Mathieu Desnoyers wrote:
* Ingo Molnar ([email protected]) wrote:
>
> * Roman Zippel <[email protected]> wrote:
>
> the key point is that we want _zero_ "static tracepoints". Firstly,
> static tracepoints are fundamentally limited:
>
> - they can only be added at the source code level
>
> - modifying them requires a reboot which is not practical in a
> production environment
Not for kernel modules : unload/load is enough.
This assumes that the module can be unloaded in the first place.
Inserting a new probe on the disk controler for your boot drive or in
the filesystem module would still require a reboot.
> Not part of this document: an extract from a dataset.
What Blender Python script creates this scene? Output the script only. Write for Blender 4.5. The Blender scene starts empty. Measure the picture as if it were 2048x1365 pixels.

If the trace points are modified with the code by the ones who make the
original code changes, it lessens the maintainance overhead. Furthermore, if
there is a major change in a code path that requires rethinking the trace
points, the person introducing the change has the best knowledge of what to do
with the trace point. I think that trace point maintainance should be left to
subsystem maintainers, not a centralised task done by distributions once in a
while.
I agree with you here, I think is silly to claim dynamic instrumentation
as a fix for the "constant maintainace overhead" of static trace point.
Working on LKET, one of the biggest burdens that we've had is mantainig
the probe points when something in the kernel changes enough to cause a
breakage of the dynamic instrumentation. The solution to this is having
the SystemTap tapsets maintained by the subsystems maintainers so that
changes in the code can be applied to the dynamic instrumentation as
well. This of course means that the subsystem maintainer would need to
maintain two pieces of code instead of one. There are a lot of
advantages to dynamic vs static instrumentation, but I don't think
maintainace overhead is one of them.